Thursday, January 2, 2014

Clothing and Social Control

The other day somebody posted to my social media complaining that his boss had changed the office dress code...and now he had nothing to wear.

Dress codes and school uniforms, not to mention the overall expectations of how people should dress in a "business" situation...we're used to them and we probably think of them as customs.

The truth is that clothing has been used to both indicate status and control people for a very long time.

Clothing as social control used to be more obvious in the form of "sumptuary" laws. These laws restricted who could wear what, often in great details.

For example, per the Elizabethan sumptuary laws: Only the royal family could wear purple silk or "cloth of gold tissued" - unless you were a duke, marquis or earl, in which case you could wear it in certain clothing items. Lower class women could only wear brown, beige, yellow, orange, russet, green, grey or blue (woad blue, that is, not indigo).

The ostensible reason for the sumptuary laws in this era was to reduce the importation of foreign dyes and fabrics - but the real reason was so you could identify somebody's status quickly. Sumptuary laws were also used to enforce gender rules - although women who cross dressed weren't punished too heavily. (Many women would dress in male garb when traveling alone in order to avoid, shall we say, unwanted attention).

These days, we don't have laws about what people can and can't wear - but we still have customs. Clothing is used to show status - and we make immediate assumptions about people based off of what they wear. If I talk about a young black man in a hoodie...assumptions there, right away. Too many of them, because plenty of people wear hoodies who aren't in gangs and living in the hood.

In the horse show ring, there are also rules about clothing - and growing up showing in England I had to change between classes. Americans tend to be far more lax about this - but it's expected in English rail classes for all of the riders to dress as close to identical as possible, with the ostensible reason being that it helped the judge focus on the horse. But there's a status tradition in there too. Depending on where you are, there are strong limitations on who can wear "pink" - a red coat. In America, the privilege is reserved for hunt staff, but in Britain it is the traditional privilege of gentlemen. Ladies would wear black coats. (Female Masters of Foxhounds are, however, always permitted to wear pink). The reason is that the red coat started out as a military thing. That's only for formal meets, though. For informal ones, you wear "ratcatcher" - tweed (Youth always wear ratcatcher). So, again, the clothing is a form of social control and status - and also a way to belong. (And truthfully, a formal hunt field looks pretty spectacular). But because of that I (being youth at the time) had to wear ratcatcher for hunter classes and black or blue for jumper classes. Had to. Or the judge would mark me down...or even excuse me from the ring.

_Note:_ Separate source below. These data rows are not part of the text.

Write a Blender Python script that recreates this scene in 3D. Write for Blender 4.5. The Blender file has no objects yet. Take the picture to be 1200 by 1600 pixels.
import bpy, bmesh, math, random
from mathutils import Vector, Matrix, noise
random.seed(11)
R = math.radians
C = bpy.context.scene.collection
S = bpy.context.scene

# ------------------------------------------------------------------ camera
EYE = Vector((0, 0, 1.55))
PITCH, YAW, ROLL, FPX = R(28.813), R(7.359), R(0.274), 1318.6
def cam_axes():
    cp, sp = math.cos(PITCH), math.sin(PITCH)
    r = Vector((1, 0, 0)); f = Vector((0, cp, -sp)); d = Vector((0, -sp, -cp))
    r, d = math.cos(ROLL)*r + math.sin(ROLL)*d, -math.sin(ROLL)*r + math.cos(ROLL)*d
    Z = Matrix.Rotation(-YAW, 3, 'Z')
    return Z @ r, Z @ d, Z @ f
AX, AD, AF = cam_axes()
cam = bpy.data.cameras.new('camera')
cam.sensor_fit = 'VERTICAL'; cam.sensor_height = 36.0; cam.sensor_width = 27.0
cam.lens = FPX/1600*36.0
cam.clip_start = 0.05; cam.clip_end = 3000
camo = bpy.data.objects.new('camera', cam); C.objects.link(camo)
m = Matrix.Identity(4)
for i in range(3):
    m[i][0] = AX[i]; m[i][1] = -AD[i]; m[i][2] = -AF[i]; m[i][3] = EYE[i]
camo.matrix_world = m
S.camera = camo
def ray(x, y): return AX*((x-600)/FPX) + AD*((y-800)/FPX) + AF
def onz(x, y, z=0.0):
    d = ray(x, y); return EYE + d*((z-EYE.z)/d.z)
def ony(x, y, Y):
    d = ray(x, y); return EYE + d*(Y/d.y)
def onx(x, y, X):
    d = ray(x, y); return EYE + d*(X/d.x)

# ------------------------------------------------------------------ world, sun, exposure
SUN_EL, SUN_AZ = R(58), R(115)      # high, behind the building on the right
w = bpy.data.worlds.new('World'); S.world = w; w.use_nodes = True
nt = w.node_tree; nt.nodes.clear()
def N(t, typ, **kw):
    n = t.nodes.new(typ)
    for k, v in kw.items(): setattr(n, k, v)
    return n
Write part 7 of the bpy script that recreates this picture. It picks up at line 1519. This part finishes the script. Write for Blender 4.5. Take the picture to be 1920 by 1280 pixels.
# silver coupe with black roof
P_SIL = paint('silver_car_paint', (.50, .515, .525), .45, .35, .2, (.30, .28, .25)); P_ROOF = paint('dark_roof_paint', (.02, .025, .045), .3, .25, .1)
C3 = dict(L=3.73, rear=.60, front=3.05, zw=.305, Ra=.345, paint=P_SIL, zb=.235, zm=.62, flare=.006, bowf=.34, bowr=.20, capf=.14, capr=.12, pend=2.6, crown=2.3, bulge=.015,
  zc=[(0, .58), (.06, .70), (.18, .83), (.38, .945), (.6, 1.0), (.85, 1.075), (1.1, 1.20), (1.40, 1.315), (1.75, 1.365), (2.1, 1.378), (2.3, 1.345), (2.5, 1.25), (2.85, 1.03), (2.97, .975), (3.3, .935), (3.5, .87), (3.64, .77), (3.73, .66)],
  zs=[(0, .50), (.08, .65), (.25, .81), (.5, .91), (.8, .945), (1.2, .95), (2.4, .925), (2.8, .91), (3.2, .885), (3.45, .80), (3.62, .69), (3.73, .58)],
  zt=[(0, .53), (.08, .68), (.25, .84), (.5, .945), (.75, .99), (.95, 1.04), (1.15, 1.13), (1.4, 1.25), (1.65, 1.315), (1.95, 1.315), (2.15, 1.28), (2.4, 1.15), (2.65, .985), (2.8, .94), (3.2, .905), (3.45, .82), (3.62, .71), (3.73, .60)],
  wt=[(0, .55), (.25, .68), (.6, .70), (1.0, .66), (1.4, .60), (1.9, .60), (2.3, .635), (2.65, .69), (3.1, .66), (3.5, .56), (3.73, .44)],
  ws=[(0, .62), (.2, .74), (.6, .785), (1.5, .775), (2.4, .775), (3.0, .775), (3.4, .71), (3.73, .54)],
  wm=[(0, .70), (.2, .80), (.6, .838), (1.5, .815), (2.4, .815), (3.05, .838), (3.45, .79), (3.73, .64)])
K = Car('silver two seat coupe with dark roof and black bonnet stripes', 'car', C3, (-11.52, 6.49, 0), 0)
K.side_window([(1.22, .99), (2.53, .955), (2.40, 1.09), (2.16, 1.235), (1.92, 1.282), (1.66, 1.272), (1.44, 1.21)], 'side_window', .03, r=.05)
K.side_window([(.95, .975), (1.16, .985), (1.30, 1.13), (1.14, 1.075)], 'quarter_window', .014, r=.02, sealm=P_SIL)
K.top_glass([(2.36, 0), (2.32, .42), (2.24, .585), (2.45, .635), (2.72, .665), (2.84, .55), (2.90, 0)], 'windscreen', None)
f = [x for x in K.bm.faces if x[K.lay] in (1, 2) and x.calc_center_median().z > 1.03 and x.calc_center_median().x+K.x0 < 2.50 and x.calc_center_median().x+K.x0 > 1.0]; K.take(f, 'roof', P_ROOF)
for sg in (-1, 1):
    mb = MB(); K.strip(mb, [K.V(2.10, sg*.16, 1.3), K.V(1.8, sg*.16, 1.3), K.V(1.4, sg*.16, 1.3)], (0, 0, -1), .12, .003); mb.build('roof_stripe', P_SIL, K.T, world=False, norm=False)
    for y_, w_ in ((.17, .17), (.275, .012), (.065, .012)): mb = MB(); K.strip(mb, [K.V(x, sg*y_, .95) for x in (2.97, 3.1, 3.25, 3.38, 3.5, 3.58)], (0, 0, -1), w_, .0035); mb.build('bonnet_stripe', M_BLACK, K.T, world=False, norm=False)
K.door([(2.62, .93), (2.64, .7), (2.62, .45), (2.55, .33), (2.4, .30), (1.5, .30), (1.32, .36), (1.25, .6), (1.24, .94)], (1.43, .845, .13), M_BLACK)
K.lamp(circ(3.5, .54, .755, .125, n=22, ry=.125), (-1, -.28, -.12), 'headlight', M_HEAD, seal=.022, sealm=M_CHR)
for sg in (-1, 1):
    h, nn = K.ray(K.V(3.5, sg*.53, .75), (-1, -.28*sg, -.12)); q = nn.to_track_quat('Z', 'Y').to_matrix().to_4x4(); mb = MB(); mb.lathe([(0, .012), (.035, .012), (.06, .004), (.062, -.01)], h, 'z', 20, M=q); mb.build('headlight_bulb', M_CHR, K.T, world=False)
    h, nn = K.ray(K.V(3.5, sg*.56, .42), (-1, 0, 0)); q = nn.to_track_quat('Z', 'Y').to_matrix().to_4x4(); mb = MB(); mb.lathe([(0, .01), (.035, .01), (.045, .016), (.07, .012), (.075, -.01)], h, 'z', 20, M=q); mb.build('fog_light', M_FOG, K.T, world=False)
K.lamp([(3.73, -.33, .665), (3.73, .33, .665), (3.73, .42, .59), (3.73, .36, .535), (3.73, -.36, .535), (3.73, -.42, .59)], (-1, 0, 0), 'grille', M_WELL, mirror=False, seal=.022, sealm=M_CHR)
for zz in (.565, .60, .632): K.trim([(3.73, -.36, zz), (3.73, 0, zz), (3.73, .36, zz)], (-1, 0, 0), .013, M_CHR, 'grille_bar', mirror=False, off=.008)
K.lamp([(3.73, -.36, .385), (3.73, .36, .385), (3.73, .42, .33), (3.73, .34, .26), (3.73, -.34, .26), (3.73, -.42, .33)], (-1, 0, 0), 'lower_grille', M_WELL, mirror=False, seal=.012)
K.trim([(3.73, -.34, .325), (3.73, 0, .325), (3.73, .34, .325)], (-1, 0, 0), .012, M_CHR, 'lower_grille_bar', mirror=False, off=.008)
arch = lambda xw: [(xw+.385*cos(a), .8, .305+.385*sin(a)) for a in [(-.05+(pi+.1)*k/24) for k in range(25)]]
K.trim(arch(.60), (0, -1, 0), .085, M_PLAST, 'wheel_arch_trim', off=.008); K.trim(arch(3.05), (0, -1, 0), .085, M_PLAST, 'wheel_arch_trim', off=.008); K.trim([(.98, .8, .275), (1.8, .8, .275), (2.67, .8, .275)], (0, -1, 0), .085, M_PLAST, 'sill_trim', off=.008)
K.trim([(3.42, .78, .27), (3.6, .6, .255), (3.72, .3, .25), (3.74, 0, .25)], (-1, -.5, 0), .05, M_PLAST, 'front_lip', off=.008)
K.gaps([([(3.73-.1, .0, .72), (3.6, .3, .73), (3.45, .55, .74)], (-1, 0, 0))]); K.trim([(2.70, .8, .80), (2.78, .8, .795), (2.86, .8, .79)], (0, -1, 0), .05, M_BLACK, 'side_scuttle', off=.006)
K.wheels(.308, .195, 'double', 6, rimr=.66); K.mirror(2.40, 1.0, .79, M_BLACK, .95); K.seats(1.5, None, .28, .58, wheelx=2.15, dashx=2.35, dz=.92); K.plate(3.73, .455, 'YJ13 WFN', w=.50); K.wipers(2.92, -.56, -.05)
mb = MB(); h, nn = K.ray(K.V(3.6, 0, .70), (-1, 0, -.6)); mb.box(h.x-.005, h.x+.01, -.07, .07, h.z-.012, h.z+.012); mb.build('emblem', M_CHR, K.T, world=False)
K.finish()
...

Do we really ever wear what we choose? Even when I'm sitting here in jeans, T-shirt and sweater, in some way I'm wearing a uniform...the "geek" one. Clothing is much more about communicating our status than it is about expressing individuality.

Ah, but what about high fashion? That's control too...especially if you're female. Try buying any female clothing that's "out of fashion" and you'll see what I mean. The worst...and funniest...incident of that was the time I wanted to buy a nice sundress to wear at a destination wedding.

The fashionable color for sundresses that year was...white. It took me literally hours to find something that wasn't white. Because, of course, white at weddings is reserved for the bride - to show her special status.

Really, can you think of any item of clothing or way of dressing that doesn't immediately reveal some aspects of the social status of the wearer? And do we not still penalize people who dress out of their station?